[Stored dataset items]
__________________________________________________

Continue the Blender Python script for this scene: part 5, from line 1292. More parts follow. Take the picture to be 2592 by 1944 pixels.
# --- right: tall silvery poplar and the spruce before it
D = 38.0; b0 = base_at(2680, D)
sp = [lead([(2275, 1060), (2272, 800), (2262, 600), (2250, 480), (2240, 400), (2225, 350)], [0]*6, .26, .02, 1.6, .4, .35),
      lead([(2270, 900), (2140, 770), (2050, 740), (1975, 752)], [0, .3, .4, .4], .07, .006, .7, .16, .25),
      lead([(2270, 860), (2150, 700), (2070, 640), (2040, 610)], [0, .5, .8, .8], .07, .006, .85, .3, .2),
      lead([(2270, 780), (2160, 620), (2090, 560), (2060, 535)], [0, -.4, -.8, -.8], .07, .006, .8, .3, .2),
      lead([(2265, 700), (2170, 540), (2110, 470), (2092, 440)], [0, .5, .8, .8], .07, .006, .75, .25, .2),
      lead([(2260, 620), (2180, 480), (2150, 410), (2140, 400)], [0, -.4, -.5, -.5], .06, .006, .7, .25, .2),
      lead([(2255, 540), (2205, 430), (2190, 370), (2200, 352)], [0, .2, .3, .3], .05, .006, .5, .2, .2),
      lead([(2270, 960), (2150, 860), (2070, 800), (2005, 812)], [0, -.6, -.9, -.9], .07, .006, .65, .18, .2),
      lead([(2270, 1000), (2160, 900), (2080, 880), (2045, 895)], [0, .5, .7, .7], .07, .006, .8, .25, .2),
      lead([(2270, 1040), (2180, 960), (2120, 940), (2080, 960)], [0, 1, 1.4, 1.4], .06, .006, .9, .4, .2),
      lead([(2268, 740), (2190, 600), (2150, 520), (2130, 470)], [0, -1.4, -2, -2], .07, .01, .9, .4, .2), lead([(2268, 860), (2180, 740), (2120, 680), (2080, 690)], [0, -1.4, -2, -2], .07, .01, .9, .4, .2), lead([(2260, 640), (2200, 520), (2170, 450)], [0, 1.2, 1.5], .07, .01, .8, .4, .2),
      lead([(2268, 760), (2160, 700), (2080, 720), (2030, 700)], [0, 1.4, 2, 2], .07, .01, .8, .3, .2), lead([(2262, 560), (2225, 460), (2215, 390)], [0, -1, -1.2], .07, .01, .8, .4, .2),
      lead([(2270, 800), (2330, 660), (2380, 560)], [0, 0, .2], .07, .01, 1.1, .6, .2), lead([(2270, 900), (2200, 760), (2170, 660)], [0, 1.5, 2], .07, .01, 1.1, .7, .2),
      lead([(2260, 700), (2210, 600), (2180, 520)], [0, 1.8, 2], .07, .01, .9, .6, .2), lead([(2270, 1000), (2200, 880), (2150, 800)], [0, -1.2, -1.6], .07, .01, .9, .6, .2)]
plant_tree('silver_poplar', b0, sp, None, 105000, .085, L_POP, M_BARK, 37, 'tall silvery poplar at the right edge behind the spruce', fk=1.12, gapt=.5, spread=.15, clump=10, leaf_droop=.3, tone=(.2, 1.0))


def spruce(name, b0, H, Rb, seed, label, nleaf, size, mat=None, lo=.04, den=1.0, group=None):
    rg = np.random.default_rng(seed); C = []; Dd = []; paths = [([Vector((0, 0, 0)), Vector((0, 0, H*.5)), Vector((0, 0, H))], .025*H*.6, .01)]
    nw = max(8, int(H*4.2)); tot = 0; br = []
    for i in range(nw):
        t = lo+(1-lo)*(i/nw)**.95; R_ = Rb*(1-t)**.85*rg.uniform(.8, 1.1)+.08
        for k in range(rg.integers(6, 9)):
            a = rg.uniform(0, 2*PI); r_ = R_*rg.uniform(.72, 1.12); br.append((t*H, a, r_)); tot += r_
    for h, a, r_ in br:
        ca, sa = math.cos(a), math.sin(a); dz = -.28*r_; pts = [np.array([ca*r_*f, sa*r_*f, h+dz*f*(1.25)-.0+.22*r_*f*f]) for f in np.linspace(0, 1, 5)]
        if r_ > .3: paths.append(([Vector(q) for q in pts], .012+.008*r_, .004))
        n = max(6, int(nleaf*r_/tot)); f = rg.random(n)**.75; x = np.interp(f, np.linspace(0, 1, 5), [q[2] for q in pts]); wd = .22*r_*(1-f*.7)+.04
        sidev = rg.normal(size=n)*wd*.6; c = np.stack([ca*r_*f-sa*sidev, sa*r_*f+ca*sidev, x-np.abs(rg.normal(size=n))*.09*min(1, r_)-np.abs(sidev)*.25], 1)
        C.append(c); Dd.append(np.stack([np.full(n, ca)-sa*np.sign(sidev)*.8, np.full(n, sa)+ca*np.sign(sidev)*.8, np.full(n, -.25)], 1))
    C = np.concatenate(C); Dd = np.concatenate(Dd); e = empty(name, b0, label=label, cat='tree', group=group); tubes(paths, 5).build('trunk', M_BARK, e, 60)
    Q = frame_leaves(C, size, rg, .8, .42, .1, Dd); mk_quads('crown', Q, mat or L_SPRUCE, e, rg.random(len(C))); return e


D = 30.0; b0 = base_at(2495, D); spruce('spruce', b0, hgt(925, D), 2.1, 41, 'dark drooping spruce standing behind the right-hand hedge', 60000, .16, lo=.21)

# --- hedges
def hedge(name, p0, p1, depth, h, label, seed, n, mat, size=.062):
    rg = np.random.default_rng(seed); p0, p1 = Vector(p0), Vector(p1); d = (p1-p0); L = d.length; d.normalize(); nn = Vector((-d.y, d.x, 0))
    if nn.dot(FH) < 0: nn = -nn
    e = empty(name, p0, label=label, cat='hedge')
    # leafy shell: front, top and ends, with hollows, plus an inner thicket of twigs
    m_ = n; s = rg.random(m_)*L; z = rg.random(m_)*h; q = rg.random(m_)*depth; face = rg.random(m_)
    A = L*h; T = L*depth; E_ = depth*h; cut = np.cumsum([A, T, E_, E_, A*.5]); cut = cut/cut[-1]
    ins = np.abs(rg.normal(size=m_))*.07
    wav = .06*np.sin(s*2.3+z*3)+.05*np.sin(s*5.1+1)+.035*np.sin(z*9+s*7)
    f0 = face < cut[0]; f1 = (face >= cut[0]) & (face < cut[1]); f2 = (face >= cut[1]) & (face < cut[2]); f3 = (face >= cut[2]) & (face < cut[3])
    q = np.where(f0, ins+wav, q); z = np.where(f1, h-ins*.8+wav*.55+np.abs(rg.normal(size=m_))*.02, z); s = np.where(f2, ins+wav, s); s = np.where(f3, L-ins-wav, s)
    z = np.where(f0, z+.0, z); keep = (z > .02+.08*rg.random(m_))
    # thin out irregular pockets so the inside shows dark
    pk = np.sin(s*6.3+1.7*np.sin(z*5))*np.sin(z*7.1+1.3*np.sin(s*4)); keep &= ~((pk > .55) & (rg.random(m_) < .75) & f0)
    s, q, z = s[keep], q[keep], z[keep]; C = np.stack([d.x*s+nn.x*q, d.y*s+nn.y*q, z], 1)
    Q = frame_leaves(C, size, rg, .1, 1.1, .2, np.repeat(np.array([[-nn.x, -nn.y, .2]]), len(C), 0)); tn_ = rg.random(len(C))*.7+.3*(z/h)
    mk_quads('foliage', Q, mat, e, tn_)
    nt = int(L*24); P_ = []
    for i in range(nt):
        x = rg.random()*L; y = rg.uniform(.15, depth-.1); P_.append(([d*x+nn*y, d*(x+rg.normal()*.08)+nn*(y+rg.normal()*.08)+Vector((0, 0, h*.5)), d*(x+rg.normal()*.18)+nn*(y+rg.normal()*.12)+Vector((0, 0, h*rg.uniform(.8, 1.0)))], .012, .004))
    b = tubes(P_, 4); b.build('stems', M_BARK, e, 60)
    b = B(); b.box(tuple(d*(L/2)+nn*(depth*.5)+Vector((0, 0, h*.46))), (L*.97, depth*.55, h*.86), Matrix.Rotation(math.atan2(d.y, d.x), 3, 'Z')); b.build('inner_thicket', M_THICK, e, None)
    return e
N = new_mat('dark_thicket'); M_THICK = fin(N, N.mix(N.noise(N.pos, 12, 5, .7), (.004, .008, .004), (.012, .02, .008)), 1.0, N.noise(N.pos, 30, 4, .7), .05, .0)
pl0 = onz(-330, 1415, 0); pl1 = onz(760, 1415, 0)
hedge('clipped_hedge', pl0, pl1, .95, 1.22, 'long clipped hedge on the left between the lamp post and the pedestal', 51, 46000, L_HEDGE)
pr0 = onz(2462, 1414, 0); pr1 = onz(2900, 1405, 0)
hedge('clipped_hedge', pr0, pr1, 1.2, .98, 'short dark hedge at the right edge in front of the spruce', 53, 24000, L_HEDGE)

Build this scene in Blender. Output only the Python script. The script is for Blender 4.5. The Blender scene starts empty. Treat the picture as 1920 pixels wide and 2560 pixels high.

__________________________________________________

AIM OF THE TASK: Produce an exact copy of the lines from the one containing "N = new_mat('dark_thicket');" through the last line, and of nothing else.

ANSWER FOR THIS EXERCISE:
N = new_mat('dark_thicket'); M_THICK = fin(N, N.mix(N.noise(N.pos, 12, 5, .7), (.004, .008, .004), (.012, .02, .008)), 1.0, N.noise(N.pos, 30, 4, .7), .05, .0)
pl0 = onz(-330, 1415, 0); pl1 = onz(760, 1415, 0)
hedge('clipped_hedge', pl0, pl1, .95, 1.22, 'long clipped hedge on the left between the lamp post and the pedestal', 51, 46000, L_HEDGE)
pr0 = onz(2462, 1414, 0); pr1 = onz(2900, 1405, 0)
hedge('clipped_hedge', pr0, pr1, 1.2, .98, 'short dark hedge at the right edge in front of the spruce', 53, 24000, L_HEDGE)

Build this scene in Blender. Output only the Python script. The script is for Blender 4.5. The Blender scene starts empty. Treat the picture as 1920 pixels wide and 2560 pixels high.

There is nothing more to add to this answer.